On Mon, 28 May 2007, Michel Talon wrote:

Stephen Montgomery-Smith said:

I suggest rewriting "make" so that variables are only evaluated on a
"need to know" basis. ....
or "I have tried to do this."

Of course a lot of people have thinked about it, and quickly realized
that it was not going to work. In the bsd.ports.mk, evaluation of one
variable may be dependent on some conditional, which may itself be
dependant on some other variable, appearing as some target. This
constantly happens in bsd.ports.mk.

If you think about that, you convince yourself that a "reduced make"
needs to understand targets, needs to understand conditionals, and needs
to evaluate not only the variable under consideration, but but possibly
any other. In other words, you need a full blown make.

Actually I have thought quite a lot about this over the last couple of weeks. You are correct in that the "make" really does have to be a full blown make. What I am suggesting is something rather different - a rather sophisticated make that works hard to only that which it really has to do. And it certainly would require a lot of sophistication, precisely for the reasons you state.


To gain some performance, a first idea would be to simplify
bsd.ports.mk. I am convinced that a substantial part of the 4000 lines
are historical crap which serve no useful purpose. There are tons of
variables who have probably purely anecdotical interest. There are
targets which could be happily suppressed. Of course, due to the
complexity of bsd.ports.mk, rewriting it is certainly not an easy task.
There is a freebsd port whose aim is to rewrite it, i don't know how
far they are. The NetBSD people have completely rewritten the system, i
have no idea if the new one is faster. The OpenBSD people have also
rewritten bsd.ports.mk, with apparently much faster makefile.


I rewrote a bsd.ports.mk in which ALL targets were removed, and all it did was evalute variables. (I wrote a perl script that did this automatically.) The net effect was no speed gain. In other words, processing unnecessary targets is not the problem.

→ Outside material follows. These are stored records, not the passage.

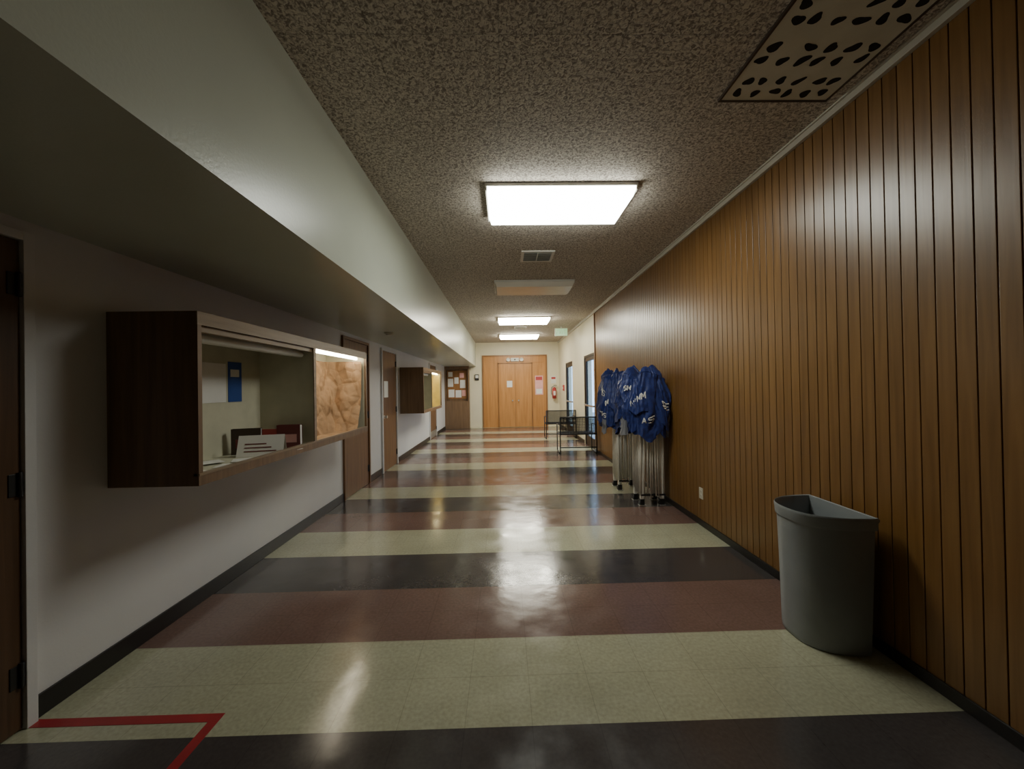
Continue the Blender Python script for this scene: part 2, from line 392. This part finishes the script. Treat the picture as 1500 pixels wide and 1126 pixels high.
# big perforated return-air panel
b = B(); px0, px1, py0, py1 = 1.31, 1.94, 0.85, 2.24; z = ZC
b.box(px0, px1, py0, py1, z-0.012, z, 'grille')
for a in ((px0-.012, px1+.012, py1, py1+.012), (px0-.012, px1+.012, py0-.012, py0), (px0-.012, px0, py0, py1), (px1, px1+.012, py0, py1)):
    b.box(*a, z-0.016, z, 'dkbrown')
rnd = random.Random(11)
row = 0; yy = py1-0.06
while yy > py0+0.03:
    for c in range(6):
        xx = px0+0.065+c*0.1+rnd.uniform(-.014, .014)
        if rnd.random() < 0.05: continue
        a0 = rnd.uniform(-1.2, 1.2); rl, rw = rnd.uniform(.026, .038), rnd.uniform(.020, .027); yq = yy+rnd.uniform(-.010, .010)
        n = 18; vs = []; p1, p2 = rnd.uniform(0, 6), rnd.uniform(0, 6)
        for i in range(n):
            t = -2*math.pi*i/n; q = 1+.13*math.sin(2*t+p1)+.12*math.sin(3*t+p2)
            u, w = rl*q*math.cos(t), rw*q*math.sin(t)
            vs.append((xx+u*math.cos(a0)-w*math.sin(a0), yq+u*math.sin(a0)+w*math.cos(a0), z-0.0125))
        b.add(vs, [tuple(range(n))], 'hole')
    row += 1; yy -= 0.080 if row % 2 else 0.140
b.done("ceiling_return_grille")
# smoke detector on soffit underside
b = B(); b.cyl((-1.63, 5.5, ZS), (-1.63, 5.5, ZS-0.02), 0.065, 'fix', 24); b.cyl((-1.63, 5.5, ZS-0.02), (-1.63, 5.5, ZS-0.04), 0.05, 'fix', 24, r2=0.035); b.done("smoke_detector")

# exit sign
b = B(); b.box(1.46, 1.80, 10.8, 10.84, 2.93, 3.13, 'green'); 
for a in ((1.45,1.81,2.92,2.935),(1.45,1.81,3.125,3.14)): b.box(a[0], a[1], 10.795, 10.845, a[2], a[3], 'fix')
for a in ((1.45,1.465),(1.795,1.81)): b.box(a[0], a[1], 10.795, 10.845, 2.935, 3.125, 'fix')
b.cyl((1.63, 10.82, 3.14), (1.63, 10.82, ZC), 0.02, 'fix')
sx = 1.50
for ch in "EXIT":
    segs = {'E': [(0,0,0,1),(0,0,1,0),(0,.5,.8,.5),(0,1,1,1)], 'X': [(0,0,1,1),(0,1,1,0)], 'I': [(.5,0,.5,1)], 'T': [(.5,0,.5,1),(0,1,1,1)]}[ch]
    for (u0,v0,u1,v1) in segs: b.cyl((sx+u0*.05, 10.797, 2.97+v0*.11), (sx+u1*.05, 10.797, 2.97+v1*.11), 0.006, 'white', 6)
    sx += 0.07
b.done("exit_sign")

# ------------------------------------------------------------------ far wall
Y = YF
b = B()
fx0, fx1, fz = -0.77, 1.57, 2.66
b.box(fx0, fx1, Y-0.03, Y, 2.42, fz, 'doorf')
b.box(fx0, -0.24, Y-0.03, Y, 0.0, 2.42, 'doorf'); b.box(1.07, fx1, Y-0.03, Y, 0.0, 2.42, 'doorf')
for a in ((fx0-.05, fx0), (fx1, fx1+.05)): b.box(a[0], a[1], Y-0.05, Y, 0, fz+.05, 'oakdk')
b.box(fx0, fx1, Y-0.05, Y, fz, fz+.05, 'oakdk')
b.box(-0.24, -0.2, Y-0.06, Y, 0, 2.42, 'oakdk'); b.box(1.03, 1.07, Y-0.06, Y, 0, 2.42, 'oakdk'); b.box(-0.24, 1.07, Y-0.06, Y, 2.38, 2.42, 'oakdk')
b.box(-0.197, 0.413, Y-0.04, Y, 0.01, 2.375, 'doorf'); b.box(0.419, 1.027, Y-0.04, Y, 0.01, 2.375, 'doorf')
b.box(0.413, 0.419, Y-0.02, Y, 0.01, 2.375, 'black')
for xx in (0.30, 0.53):
    b.cyl((xx, Y-0.04, 1.0), (xx, Y-0.10, 1.0), 0.02, 'metal'); b.cyl((xx, Y-.10, 1.0), (xx, Y-.11, 1.0), 0.03, 'metal')
b.done("door_5", bevel=0.003)
def sheet(name, x0, x1, y, z0, z1, k, extra=()):
    b = B(); b.box(x0, x1, y-0.004, y, z0, z1, k)
    for e in extra: b.box(e[0], e[1], y-0.006, y-0.004, e[2], e[3], e[4])
    return b.done(name)
sheet("door_notice", 0.10, 0.30, Y-0.041, 1.50, 1.74, 'white')
sheet("wall_poster", 1.16, 1.46, Y-0.031, 1.20, 1.92, 'pink', ((1.19,1.43,1.75,1.88,'red'),(1.20,1.42,1.24,1.42,'white')))
# emergency light over the door
b = B(); b.box(0.26, 0.56, Y-0.09, Y-0.031, 2.47, 2.60, 'fix')
for xx in (0.16, 0.66):
    b.cyl((xx, Y-0.06, 2.55), (xx, Y-0.13, 2.53), 0.06, 'fix', 18, r2=0.075); b.cyl((xx, Y-0.131, 2.53), (xx, Y-0.135, 2.53), 0.06, 'white', 18)
    b.cyl((xx, Y-0.06, 2.55), (0.41, Y-0.06, 2.55), 0.015, 'fix', 8)
b.cyl((0.41, Y-0.091, 2.535), (0.41, Y-0.1, 2.535), 0.03, 'black', 14)
b.done("emergency_light", bevel=0.003)
# small clock left of the door
b = B(); b.box(-1.10, -0.95, Y-0.05, Y, 1.78, 2.0, 'black'); b.box(-1.08, -0.97, Y-0.056, Y-0.05, 1.86, 1.97, 'white'); b.done("wall_clock", bevel=0.006)
# fire extinguisher on far wall
def extinguisher(x, y, z):
    b = B(); r = 0.075
    b.cyl((x, y, z), (x, y, z+0.36), r, 'red', 20); b.cyl((x, y, z+0.36), (x, y, z+0.42), r, 'red', 20, r2=0.03)
    b.cyl((x, y, z+0.42), (x, y, z+0.47), 0.022, 'metal'); b.box(x-0.02, x+0.10, y-0.012, y+0.012, z+0.47, z+0.485, 'black'); b.box(x-0.02, x+0.09, y-0.01, y+0.01, z+0.50, z+0.51, 'black')
    pts = [(x-.02, y, z+.46), (x-.09, y-.01, z+.42), (x-.11, y-.01, z+.3), (x-.1, y-.01, z+.15)]
    for p, q in zip(pts, pts[1:]): b.cyl(p, q, 0.011, 'black', 8)
    b.box(x-.04, x+.04, y-r-.002, y-r+.004, z+.12, z+.28, 'white'); b.box(x-.03, x+.03, y+r-.01, YF, z+.3, z+.36, 'metal')
    return b.done("fire_extinguisher")
extinguisher(1.87, Y-0.10, 1.05)
b = B(); b.box(XR-0.04, XR, 13.2, 13.36, 1.35, 1.55, 'red'); b.box(XR-0.05, XR-0.04, 13.23, 13.33, 1.42, 1.46, 'white'); b.done("fire_alarm_pull", bevel=0.006)
sheet("wall_notice", 1.76, 1.96, Y, 1.62, 1.90, 'white', ((1.78,1.94,1.78,1.86,'red'),))

# wood bulletin cabinet at the end of the left wall
b = B(); x0, x1 = XL+.001, -1.30; y0 = 14.2; ye = YF-.001
b.box(x0, x1, y0, ye, 0.0, 1.02, 'casew')
b.box(x0, x0+.04, y0, ye, 1.02, ZS-.002, 'casew'); b.box(x1-.05, x1, y0, ye, 1.02, ZS-.002, 'casew'); b.box(x0+.04, x1-.05, y0, ye, 2.2, ZS-.002, 'casew')
b.box(x0+.04, x1-.05, y0+.16, ye, 1.02, 2.2, 'casew')
b.box(x0+.08, x1-.09, y0+.14, y0+.16, 1.10, 2.14, 'oakdk')
for (a, c, d, e, k) in ((.10,.30,1.55,1.85,'white'),(.34,.50,1.66,1.90,'white'),(.55,.75,1.5,1.8,'white'),(.12,.34,1.16,1.45,'white'),(.38,.60,1.15,1.42,'white'),(.62,.76,1.2,1.42,'pink'),(.12,.28,1.92,2.1,'white'),(.54,.70,1.88,2.06,'pink')):
    b.box(x0+a, x0+c, y0+.134, y0+.14, d, e, k)
b.done("bulletin_cabinet", bevel=0.003)

# glass entry doors in right wall
for n, (y0, y1) in enumerate(((8.78, 9.92), (11.6, 12.9)), 6):
    b = B(); xa, xc = XR+0.02, XR+0.07; h = 2.27
    b.box(xa-.01, xc+.02, y0, y0+.05, 0, h, 'bronze'); b.box(xa-.01, xc+.02, y1-.05, y1, 0, h, 'bronze'); b.box(xa-.01, xc+.02, y0+.05, y1-.05, h-.05, h, 'bronze')
    b.box(xa, xc, y0+.055, y0+.14, 0.01, h-.055, 'bronze'); b.box(xa, xc, y1-.14, y1-.055, 0.01, h-.055, 'bronze')
    b.box(xa, xc, y0+.14, y1-.14, 0.01, .25, 'bronze'); b.box(xa, xc, y0+.14, y1-.14, h-.15, h-.055, 'bronze')
    b.box(xa+.02, xa+.026, y0+.14, y1-.14, .25, h-.15, 'glass')
    b.box(xa-.05, xa-.03, y0+.08, y1-.08, 1.0, 1.04, 'metal'); b.box(xa-.03, xa, y0+.09, y0+.12, 1.0, 1.04, 'metal'); b.box(xa-.03, xa, y1-.12, y1-.09, 1.0, 1.04, 'metal')
    b.done("door_%d" % n)

# ------------------------------------------------------------------ outlet
b = B(); b.box(XR-0.006, XR, 4.005, 4.08, 0.285, 0.40, 'outlet')
for z in (0.32, 0.365):
    b.cyl((XR-0.006, 4.0425, z), (XR-0.009, 4.0425, z), 0.016, 'outlet', 14)
    for d in (-.006, .006): b.box(XR-.0095, XR-.009, 4.0425+d-.0012, 4.0425+d+.0012, z-.004, z+.006, 'black')
b.done("wall_outlet")

# ------------------------------------------------------------------ red tape on floor
b = B(); b.box(XL+0.02, -1.328, 1.787, 1.833, 0.0, 0.0012, 'tape'); b.box(-1.374, -1.328, 0.9, 1.787, 0.0, 0.0012, 'tape'); b.done("floor_tape")

# ------------------------------------------------------------------ half-round trash can
def ring(half, depth, z, xf, yc, n=40):
    pts = []
    for i in range(n+1):               # curved front
        t = math.pi*i/n
        e = 0.80
        c, q = math.cos(t), math.sin(t)
        pts.append((xf - depth*(abs(q)**e), yc - half*(1 if c > 0 else -1)*abs(c)**e, z))
    m = 10
    for i in range(1, m):              # flat back
        pts.append((xf, yc+half-2*half*i/m, z))
    return pts
b = B(); yc = 2.265
prof = [  # half, depth, z, xf
 (.192,.275,.0,1.965),(.203,.290,.006,1.973),(.205,.295,.03,1.975),(.214,.312,.40,1.985),(.222,.325,.685,1.99),(.2225,.326,.69,1.99),(.231,.335,.694,1.994),(.234,.339,.70,1.996),
 (.236,.341,.735,1.996),(.241,.346,.745,2.0),(.241,.346,.755,2.0),(.235,.340,.762,1.996),(.228,.331,.758,1.99),(.220,.322,.70,1.986),(.209,.306,.40,1.981),(.198,.288,.03,1.971)]
rs = [ring(h, d, z, xf, yc) for h, d, z, xf in prof]; n = len(rs[0]); vs = [p for r in rs for p in r]
fs = [(j*n+i, j*n+(i+1) % n, (j+1)*n+(i+1) % n, (j+1)*n+i) for j in range(len(rs)-1) for i in range(n)]
fs.append(tuple(range(n))); fs.append(tuple((len(rs)-1)*n+i for i in reversed(range(n))))
b.add(vs, fs, 'bin', True); o = b.done("trash_can")
md = o.modifiers.new("es", 'EDGE_SPLIT'); md.split_angle = math.radians(50)

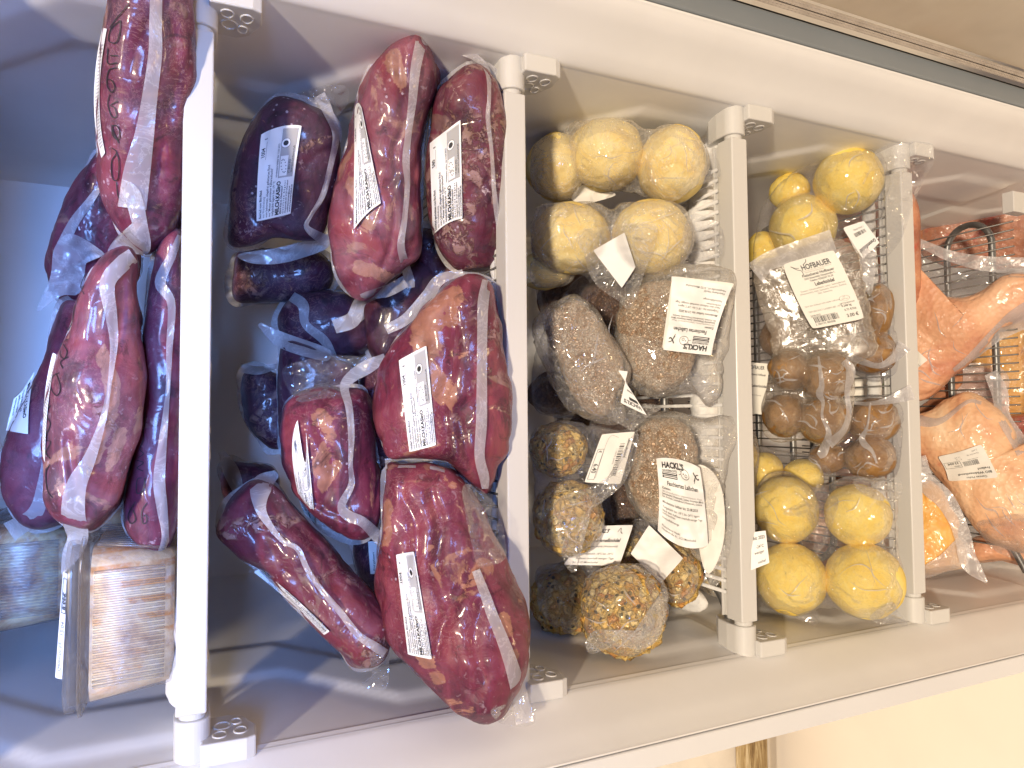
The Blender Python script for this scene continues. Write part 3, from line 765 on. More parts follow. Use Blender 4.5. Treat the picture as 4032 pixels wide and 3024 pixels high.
def bracket(zi, sx, parent):
    b = MB(); zc = zi+.0088
    b.tube([(sx*.2275, .0095, zc), (sx*.2325, .0095, zc)], .0082, 28)
    prof = [(.0095+.0112*math.cos(a), zc+.0112*math.sin(a)) for a in np.linspace(-math.pi*.5, -math.pi*1.5, 18)]
    prof = [(y, z) for y, z in prof] + [(.020, zc+.0112), (.034, zc+.009), (.046, zc+.001), (.048, zc-.008), (.03, zc-.0112)]
    m2 = MB(); m2.prism(prof, 'x', sx*.2322, sx*.2600)
    bm = bmesh.new()
    def bevel_add(src, w_):
        vs = [bm.verts.new(q) for q in src.v]
        for f in src.f:
            try: bm.faces.new([vs[i] for i in f])
            except Exception: pass
    bevel_add(m2, 0)
    pr = [(-.0075, zi+.004), (-.0085, zi-.024), (-.0055, zi-.0300), (.012, zi-.0315), (.030, zi-.0245), (.0365, zi-.016), (.0365, zi-.003), (.028, zi+.003)]
    m3 = MB(); m3.prism(pr, 'x', sx*.2455, sx*.2600); bevel_add(m3, 0)
    bmesh.ops.recalc_face_normals(bm, faces=bm.faces[:])
    ed = [e for e in bm.edges if len(e.link_faces) == 2 and e.calc_face_angle(0) > .9]
    bmesh.ops.bevel(bm, geom=ed, offset=.0012, segments=2, profile=.5, affect='EDGES')
    bm.verts.index_update(); b.add([tuple(q.co) for q in bm.verts], [[q.index for q in f.verts] for f in bm.faces]); bm.free()
    o = b.build('bracket', M['plastic'], parent)
    r = MB()
    for (y, z, ry, rz) in ((.004, zi-.008, .0052, .0042), (.018, zi-.010, .0062, .0052), (.006, zi-.021, .0055, .004), (.022, zi-.019, .005, .0035)):
        pts = [(sx*.2455, y+ry*math.cos(a), z+rz*math.sin(a)) for a in np.linspace(0, 2*math.pi, 22)]
        r.tube(pts, .0008, 6, False)
    r.build('moulded_rings', M['plastic'], o, True)
    return o
def smooth_path(pts, n): return [tuple(q) for q in catmull(pts, n, False)]
for i in range(5):
    zi = Z0 + DZ*i
    sh = MB(); sh.box(-.2282, .2282, .021, .0285, zi+.0005, zi+.0135, .001); sh.box(-.2282, .2282, .0288, .031, zi+.009, zi+.016, .0006)
    if i == 4: sh = MB(); sh.tube([(-.22, -.03, zi+.006), (.22, -.03, zi+.006)], .0042)
    s = sh.build('shelf', M['plastic'], fz)
    if i < 4:
        t_ = MB(); t_.box(-.2285, .2285, -.0002, .0205, zi+.0002, zi+.0190, .0014); t_.build('front_trim', M['plastic'], s, False)
        bracket(zi, 1, s); bracket(zi, -1, s)
    # cooling coil: one pipe to and fro
    Y0 = {0: .05, 1: .038, 2: .074, 3: .05, 4: .055}[i]; Y0 -= .010*(i == 2); ys = [Y0+.06*k for k in range(6)]; pts = []
    for k, y in enumerate(ys):
        sx = 1 if k % 2 == 0 else -1; r = .03
        a0, a1 = -sx*.185, sx*.185
        if k == 0: pts.append((-.235, .030, zi+.006)); pts.append((-.215, .040, zi+.007))
        pts += [(a0+(a1-a0)*q, y, zi+.009) for q in np.linspace(0, 1, 14)]
        if k < 5: pts += [(a1+sx*r*math.sin(a), y+r-r*math.cos(a), zi+.009) for a in np.linspace(.2, math.pi-.2, 9)]
    c_ = MB(); c_.tube(smooth_path(pts, 500), .0042 if i != 2 else .0045, 12); c_.build('cooling_pipe', M['steel'], s, True)
    g = MB(); x = -.205
    while x < .206:
        g.tube([(x, .024, zi+.0158), (x, .2, zi+.0152), (x, .37, zi+.0158)], .0011 if i != 2 else .0019, 6); x += .0105
    g.build('wire_grid', M['wire'] if i != 2 else M['frost'], s, True)
    if i in (0, 1, 2, 3):
        R_ = {0: .0085, 1: .0082, 2: .0165, 3: .0072}[i]
        fr = MB(); xs = np.linspace(-.20, .222, 260); m = []
        for x in xs:
            m.append((x, Y0 + .003*noise.noise((x*20, i, 0)), zi+(.0075 if i != 2 else .001)+.0015*noise.noise((x*25, i, 5))))
        if i == 2: m = [(-.165+.0*q, .115-.0*q, zi+.006) for q in ()] + [(-.140, .133, zi+.006), (-.165, .130, zi+.006), (-.186, .120, zi+.006), (-.198, .105, zi+.007), (-.198, .088, zi+.007), (-.188, .077, zi+.0075)] + m[16:]
        m = smooth_path(m, 420)
        rr = [R_*(1+.10*noise.noise((q[0]*45, q[1]*30, i*3.)))*(1 if i > 1 or q[0] < .05 or True else .6) for q in m]
        fr.tube(m, rr, 22, True, .0011 if i == 2 else .0009, i); fr.build('frost', M['frost'], s, True)
# frost lumps by the ends of the shelves
def lump(c, r, sd):
    nu, nv = 40, 26; v = []; fb = MB()
    for a in range(nv+1):
        for k in range(nu):
            th, ph = math.pi*a/nv, 2*math.pi*k/nu; d = np.array([math.sin(th)*math.cos(ph), math.sin(th)*math.sin(ph), math.cos(th)])
            v.append(np.array(c)+d*np.array(r)*(1+.22*noise.fractal(tuple(d*1.3+sd), 1, 2, 3)))
    fb.add(v, [(a*nu+k, (a+1)*nu+k, (a+1)*nu+(k+1) % nu, a*nu+(k+1) % nu) for a in range(nv) for k in range(nu)])
    fb.build('frost_lump', M['frost'], fz, True)
lump((-.215, .055, .012), (.030, .028, .014), 3); lump((-.180, .045, .012), (.03, .02, .010), 8)
lump((.228, .075, -.460), (.016, .034, .018), 5); lump((.226, .045, -.470), (.018, .022, .010), 6)
lump((-.226, .10, -.462), (.014, .035, .012), 9)
b = MB(); b.box(.212, .238, .012, .026, 4*DZ+.004, 4*DZ+.034, .001); b.build('pipe_clip', M['plastic'], fz)

def struct(o): o['kind'] = 'structure'; return o
b = MB(); b.box(-4, 4, 1.0, 1.1, -1.45, 2.5); struct(b.build('wall', M['wall']))
def mat_floor():
    t = NT('cream_floor'); c = t.ramp(t.noise(3, 6), [(.3, (.74, .66, .55)), (.7, (.80, .72, .60))]); return t.done(t.pbr(c, .5, None))
b = MB(); b.box(-4, 4, -3, 1.0, -1.55, -1.45); struct(b.build('floor', mat_floor()))
def mat_wood():
    t = NT('worn_wood'); c = t.ramp(t.noise(26, 8, .7, 1.2, stretch=(.25, 3, 3)), [(.35, (.16, .09, .03)), (.5, (.38, .26, .11)), (.68, (.62, .50, .30))])
    return t.done(t.pbr(c, .5, t.bump(t.noise(60, 6, stretch=(.3, 3, 3)), .003)))
bp = at(2972/1.8228, 2985/1.8228, .965)
b = MB(); b.box(-4, -.78, .955, .999, bp[2]-.036, bp[2]+.036, .003); tag(b.build('baseboard', mat_wood()), 'worn brown wooden rail low on the cream wall behind the freezer', 'rail')

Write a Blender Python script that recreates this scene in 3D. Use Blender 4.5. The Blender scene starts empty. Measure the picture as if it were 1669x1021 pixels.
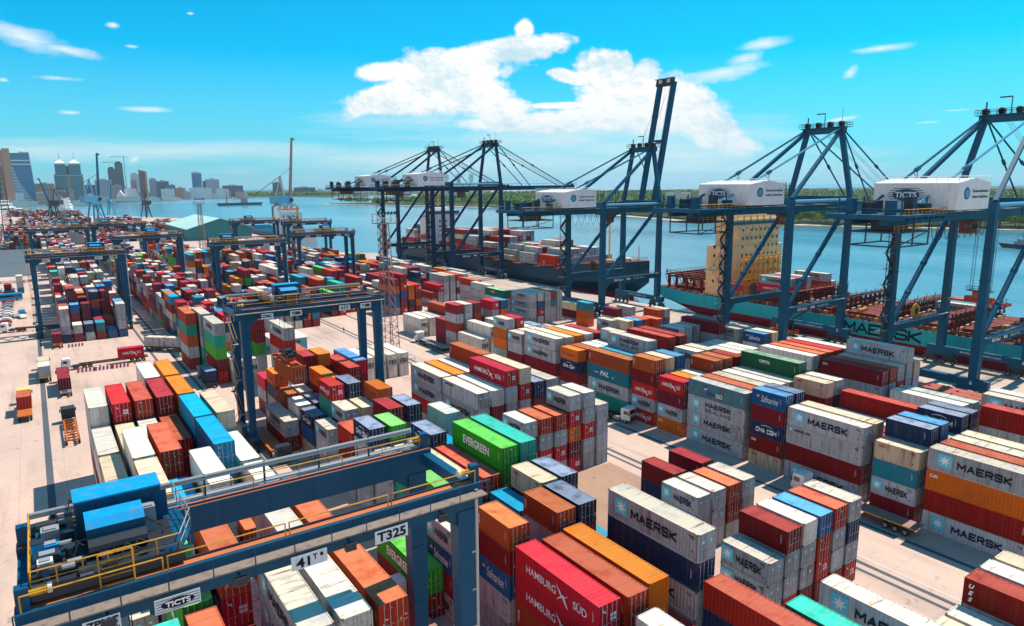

I really have looked at bsd.ports.mk a lot, and given that it is written in the context of what make requires, it seems to be rather well and efficiently written. I did find one speed increase in bsd.gnome.mk, which I am kind of proud of, but even that only gained about a 5-10% speed increase in "make index."


A second idea would be to multithread make, since modern machines will
have a lot of cores. At present make -j <something> forks submakes
and waits for their completion. This doesn't help for the problem at
hand. However, multithreading the execution of a single makefile is
certainly not trivial due to the interdependencies.


I don't think multithreaded make will help in this situation.

Anyways, one of the things which cannot be a big factor is reading
bsd.ports.mk from hard disk. It is certainly cached in memory when you
run make index. On the other hand it is so big that it probably doesn't
fit in cache, or probably only fits in caches of machines generously
endowed. I have remarked that the difference of execution speed of make
index between machines of similar speed but very different cache size
(i am thinking Pentium 4 versus Core 2 Duo) is striking. It is less
than 10 minutes on the big cache machine versus 30 minutes on the small
cache one. If the cache effect is indeed dominant, then reducing the
size of bsd.ports.mk by all possible means would be very beneficial.


My suspicion is that the timne taken to read bsd.ports.mk from the hard disk is a rather small part of what takes it so long. Compare doing a "make" with a simple "cat" and the time differences are very great. I think make spends far more time processing the file than reading it.

By the way an alternative system would be to use something other than
make to do the job. This is what the Gentoo people are doing, using
first a python based system, and now a C++ one (paludis). Here also i
don't have any idea if it is faster.


It would be nice to find a solution that doesn't involve redesigning the whole ports process from scratch.